El miércoles 10 murió Ruben Svirsky, uno de nuestros fundadores, nuestro primer administrador y también nuestro director. Junto con Guillermo Waksman y José Wainer formó parte de la famosa «tiendita de los judíos», que inauguró la titularidad de la SRL creada para darle marco legal al semanario.
Antes de todo eso fue uno de los fundadores de la editorial Trilce, y antes todavía, en su exilio mexicano, el administrador de Cuadernos de Marcha. No fue el único proyecto que tuvo con Carlos Quijano, con quien compartió trabajo en el comité de exiliados uruguayos en México, lo que llevó a que estos días fuera recordado por su trabajo intenso y su solidaridad, no sólo con los uruguayos.
También con Quijano intentó crear la Biblioteca de Marcha, un proyecto editorial para el que recabaron dinero de la comunidad uruguaya en el exilio. Seguramente, aquella experiencia sirvió de base para el mangazo a diestra, y más bien a siniestra, al que obligó la creación de Brecha. Hasta hace poco, Ruben todavía guardaba en su casa, orgulloso, la suscripción 001, un mecanismo de precompra inventado para conseguir los fondos que permitieron al semanario ver la luz: había que vender 250, llegaron a las 247 suscripciones.
Contrariamente a sus intereses, asumió desde el vamos como administrador: venía de ser el editor de Comercio Exterior en México, una importante revista de economía con alcance continental que se editaba en español, francés e inglés, y la idea de ocupar un rol de gestión le parecía bastante ingrata. Hasta su salida del país, en 1972, fue empresario: «Lo que me había provocado unas contradicciones horrorosas entre mis convicciones y mi condición de patrón». Desde entonces, un juramento: «Nunca más en mi vida iba a extraer plusvalía de nadie, nunca más sería patrón. Fue una promesa íntima que me hice. En Brecha yo no extraía plusvalía, pero en todo lo demás era patrón, porque era el único con autoridad para decir que no», contó hace unos años, cuando con Daniel Gatti lo entrevistamos, en un intento de ordenar la historia del semanario.

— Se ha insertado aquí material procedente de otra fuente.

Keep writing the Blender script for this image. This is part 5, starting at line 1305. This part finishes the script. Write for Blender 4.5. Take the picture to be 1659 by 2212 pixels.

Después, claro, no le tocó bailar con la más linda; imposible otra cosa en un medio que, como hoy, vive de sus ventas y de la esquiva publicidad. «Cada vez que me proponían un gasto, el argumento más usado por quienes lo proponían era: “No es un gasto, es una inversión”. Me daba una bronca bárbara. “Mirá –les decía yo–: hay gastos que son muy productivos, como el gasto en combustible de una empresa de transporte, y hay inversiones que son ruinosas, por ejemplo, cuando esa misma empresa compra un camión de mala calidad que se le hace bolsa a los seis meses. Decime por qué tu gasto es una inversión productiva”». No es difícil adivinar quién ganaba la partida.
Su primera etapa brechiana terminó en los noventa, cuando renunció a su cargo, dolido porque la idea de que asumiera como secretario de redacción (un cargo inexistente hasta entonces) no tuvo respaldo suficiente. Volvió en los dos mil, primero como integrante del Consejo Asesor y luego como director. Lo estoy viendo ahora, con sus ojos azules, su gorrito de visera y su voz profunda y tranquila, diciendo cosas graciosas, pero de una manera que descolocaba, y una nunca sabía si había que reírse o quedarse callada. Sólo una muy leve media sonrisa delataba el chiste, en un estilo de humor que lo emparentaba a su amigo Guillermo Waksman.
Hace un par de años, en una tertulia de En perspectiva, saludó los 33 años de Brecha, que se cumplían en esos días. Contó que había sido parte de su equipo fundador y que, alejado ya del proyecto, permanecía como fiel lector. «Después de mis hijos, es la cosa que hice de la que me siento más orgulloso», dijo sobre aquella –esta– quijotada. Y eso, eso, querido Ruben, es un legado inmenso que todos los días intentamos honrar. Hasta siempre, y gracias.